J'en ai marre. J'en ai par dessus la tête. “I’m fed up with something.” You can do that.
Avoir peur like flipper. “You’re afraid?”, “Are you afraid?”, or “I was afraid.”
Then on y va “let’s go”. You do this. It means, okay, let's go.
Next one, oh la la or just oh la la. Usually when you say oh la la, it’s like that, but when you do a full sentence, you just do it once then you do the sentence, oh la la, oh la la. Oh la la, je suis en retard. “I’m late.” Oh la la, I’m late. So you can do that.
Next, je ne sais pas, but you can also do that...like a pout. You pout...like you do just the pouting or you can also do it with your hands like...I don't know…Je ne sais pas…

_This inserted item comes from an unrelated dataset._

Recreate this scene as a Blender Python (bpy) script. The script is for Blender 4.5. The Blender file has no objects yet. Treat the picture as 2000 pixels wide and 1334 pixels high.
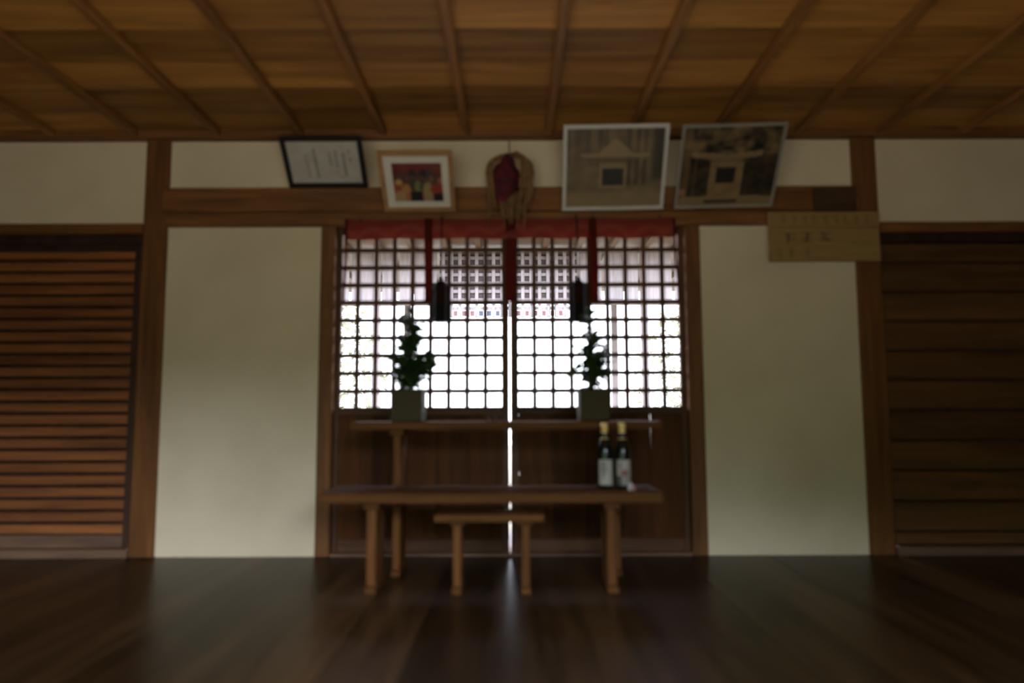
import bpy, bmesh, math, random
from mathutils import Vector, Matrix, Euler, noise as mnoise

scene = bpy.context.scene
COL = scene.collection
rng = random.Random(7)
R = math.radians

# ------------------------------------------------------------------ camera
cam_d = bpy.data.cameras.new('camera')
cam = bpy.data.objects.new('camera', cam_d)
COL.objects.link(cam)
cam_d.sensor_width = 36.0
cam_d.lens = 25.13
cam_d.clip_start = 0.02
cam_d.clip_end = 300
cam_d.dof.use_dof = True
cam_d.dof.focus_distance = 28.0
cam_d.dof.aperture_fstop = 1.0
cam.matrix_world = (Matrix.Translation((0, 0, 0.756)) @ Matrix.Rotation(R(95.44), 4, 'X')
                    @ Matrix.Rotation(R(-0.2), 4, 'Z'))
scene.camera = cam

# ------------------------------------------------------------------ sky: even bright overcast
world = bpy.data.worlds.new('overcast_sky')
scene.world = world
world.use_nodes = True
wn = world.node_tree
wn.nodes['Background'].inputs['Color'].default_value = (0.86, 0.93, 1.20, 1)
wn.nodes['Background'].inputs['Strength'].default_value = 1.0

scene.view_settings.view_transform = 'Standard'
scene.view_settings.look = 'None'
scene.view_settings.gamma = 1.0
scene.view_settings.use_curve_mapping = False
scene.view_settings.exposure = 4.5
scene.cycles.max_bounces = 10
scene.cycles.diffuse_bounces = 7
scene.cycles.glossy_bounces = 4
scene.cycles.use_denoising = True

# daylight portals: give no light of their own, they only guide sky sampling through the openings
def portal(name, loc, rot, sx, sy):
    l = bpy.data.lights.new(name, 'AREA')
    l.shape = 'RECTANGLE'; l.size = sx; l.size_y = sy
    l.cycles.is_portal = True
    o = bpy.data.objects.new(name, l)
    COL.objects.link(o)
    o.location = loc; o.rotation_euler = rot
# (filled in below once the openings are defined)

# ------------------------------------------------------------------ materials
def new_mat(name):
    m = bpy.data.materials.new(name)
    m.use_nodes = True
    return m, m.node_tree, m.node_tree.nodes['Principled BSDF']

def wood(name, light, dark, axis='X', scale=9.0, rough=0.55, var=0.35, bump=0.25, stretch=14.0, spec=0.22, coat=0.0):
    m, nt, b = new_mat(name)
    tc = nt.nodes.new('ShaderNodeTexCoord')
    oi = nt.nodes.new('ShaderNodeObjectInfo')
    mul = nt.nodes.new('ShaderNodeVectorMath'); mul.operation = 'SCALE'
    comb = nt.nodes.new('ShaderNodeCombineXYZ')
    for i in range(3): nt.links.new(oi.outputs['Random'], comb.inputs[i])
    nt.links.new(comb.outputs[0], mul.inputs[0]); mul.inputs['Scale'].default_value = 37.0
    add = nt.nodes.new('ShaderNodeVectorMath'); add.operation = 'ADD'
    nt.links.new(tc.outputs['Object'], add.inputs[0]); nt.links.new(mul.outputs[0], add.inputs[1])
    mp = nt.nodes.new('ShaderNodeMapping')
    sc = [scale, scale, scale]; sc['XYZ'.index(axis)] = scale / stretch
    mp.inputs['Scale'].default_value = sc
    nt.links.new(add.outputs[0], mp.inputs['Vector'])
    n1 = nt.nodes.new('ShaderNodeTexNoise'); n1.inputs['Scale'].default_value = 2.2
    n1.inputs['Detail'].default_value = 7; n1.inputs['Distortion'].default_value = 0.6
    nt.links.new(mp.outputs[0], n1.inputs['Vector'])
    n2 = nt.nodes.new('ShaderNodeTexNoise'); n2.inputs['Scale'].default_value = 11
    n2.inputs['Detail'].default_value = 4
    nt.links.new(mp.outputs[0], n2.inputs['Vector'])
    mx = nt.nodes.new('ShaderNodeMath'); mx.operation = 'MULTIPLY_ADD'
    nt.links.new(n2.outputs['Fac'], mx.inputs[0]); mx.inputs[1].default_value = 0.35
    nt.links.new(n1.outputs['Fac'], mx.inputs[2])
    cr = nt.nodes.new('ShaderNodeValToRGB')
    cr.color_ramp.elements[0].position = 0.46; cr.color_ramp.elements[0].color = (*dark, 1)
    cr.color_ramp.elements[1].position = 0.84; cr.color_ramp.elements[1].color = (*light, 1)
    nt.links.new(mx.outputs[0], cr.inputs['Fac'])
    hsv = nt.nodes.new('ShaderNodeHueSaturation')
    nt.links.new(cr.outputs['Color'], hsv.inputs['Color'])
    mr = nt.nodes.new('ShaderNodeMapRange')
    nt.links.new(oi.outputs['Random'], mr.inputs['Value'])
    mr.inputs['To Min'].default_value = 1 - var; mr.inputs['To Max'].default_value = 1 + var
    nt.links.new(mr.outputs['Result'], hsv.inputs['Value'])
    nt.links.new(hsv.outputs['Color'], b.inputs['Base Color'])
    b.inputs['Roughness'].default_value = rough
    b.inputs['Specular IOR Level'].default_value = spec
    b.inputs['Coat Weight'].default_value = coat
    bp = nt.nodes.new('ShaderNodeBump'); bp.inputs['Strength'].default_value = bump
    bp.inputs['Distance'].default_value = 0.004
    nt.links.new(mx.outputs[0], bp.inputs['Height'])
    nt.links.new(bp.outputs['Normal'], b.inputs['Normal'])
    return m

def plain(name, col, rough=0.6, metal=0.0, spec=0.5, noise_amt=0.15, nscale=12.0, bump=0.0, trans=0.0):
    m, nt, b = new_mat(name)
    tc = nt.nodes.new('ShaderNodeTexCoord')
    n = nt.nodes.new('ShaderNodeTexNoise'); n.inputs['Scale'].default_value = nscale; n.inputs['Detail'].default_value = 5
    nt.links.new(tc.outputs['Object'], n.inputs['Vector'])
    cr = nt.nodes.new('ShaderNodeValToRGB')
    lo = [max(0, c * (1 - noise_amt)) for c in col]; hi = [min(1, c * (1 + noise_amt)) for c in col]
    cr.color_ramp.elements[0].position = 0.3; cr.color_ramp.elements[0].color = (*lo, 1)
    cr.color_ramp.elements[1].position = 0.7; cr.color_ramp.elements[1].color = (*hi, 1)
    nt.links.new(n.outputs['Fac'], cr.inputs['Fac'])
    nt.links.new(cr.outputs['Color'], b.inputs['Base Color'])
    b.inputs['Roughness'].default_value = rough
    b.inputs['Metallic'].default_value = metal
    b.inputs['Specular IOR Level'].default_value = spec
    if trans: b.inputs['Transmission Weight'].default_value = trans
    if bump:
        bp = nt.nodes.new('ShaderNodeBump'); bp.inputs['Strength'].default_value = bump
        bp.inputs['Distance'].default_value = 0.003
        nt.links.new(n.outputs['Fac'], bp.inputs['Height']); nt.links.new(bp.outputs['Normal'], b.inputs['Normal'])
    return m

def print_mat(name, rough=0.6, coat=0.0):
    m, nt, b = new_mat(name)
    a = nt.nodes.new('ShaderNodeAttribute'); a.attribute_name = 'ink'
    nt.links.new(a.outputs['Color'], b.inputs['Base Color'])
    b.inputs['Roughness'].default_value = rough
    b.inputs['Coat Weight'].default_value = coat
    b.inputs['Coat Roughness'].default_value = 0.1
    return m

def plaster_mat():
    m, nt, b = new_mat('lime_plaster')
    tc = nt.nodes.new('ShaderNodeTexCoord')
    n = nt.nodes.new('ShaderNodeTexNoise'); n.inputs['Scale'].default_value = 2.0; n.inputs['Detail'].default_value = 8
    nt.links.new(tc.outputs['Object'], n.inputs['Vector'])
    cr = nt.nodes.new('ShaderNodeValToRGB')
    cr.color_ramp.elements[0].position = 0.32; cr.color_ramp.elements[0].color = (0.64, 0.535, 0.32, 1)
    cr.color_ramp.elements[1].position = 0.62; cr.color_ramp.elements[1].color = (0.73, 0.62, 0.385, 1)
    nt.links.new(n.outputs['Fac'], cr.inputs['Fac'])
    nt.links.new(cr.outputs['Color'], b.inputs['Base Color'])
    b.inputs['Roughness'].default_value = 0.9
    n2 = nt.nodes.new('ShaderNodeTexNoise'); n2.inputs['Scale'].default_value = 60
    nt.links.new(tc.outputs['Object'], n2.inputs['Vector'])
    bp = nt.nodes.new('ShaderNodeBump'); bp.inputs['Strength'].default_value = 0.2; bp.inputs['Distance'].default_value = 0.002
    nt.links.new(n2.outputs['Fac'], bp.inputs['Height']); nt.links.new(bp.outputs['Normal'], b.inputs['Normal'])
    return m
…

C'est pas moi, it’s like, whoa, it’s not me like usually you do that with your head in the same time like c'est pas moi “it’s not me”, it’s not my fault. I didn't do anything like c'est pas moi. You can use it in everyday life, not only if you're arrested. You just say, oh I don't know like it's not me if something happened like someone is telling you it's your fault. No, it's not my fault.
Then mon oeil. Mon oeil, you do that, but it's a bit childish, be careful.
J'ai du nez, you do that, you’re satisfied so you smile. I have flair. I knew it. I knew it.
Then - Il est fou! “He’s crazy!” So this or this. He's crazy! He's crazy! You're crazy! You are crazy! Like a mean look. I'm talking to someone, you're crazy!
The last one motus et bouche cousue, motus… et bouche cousue.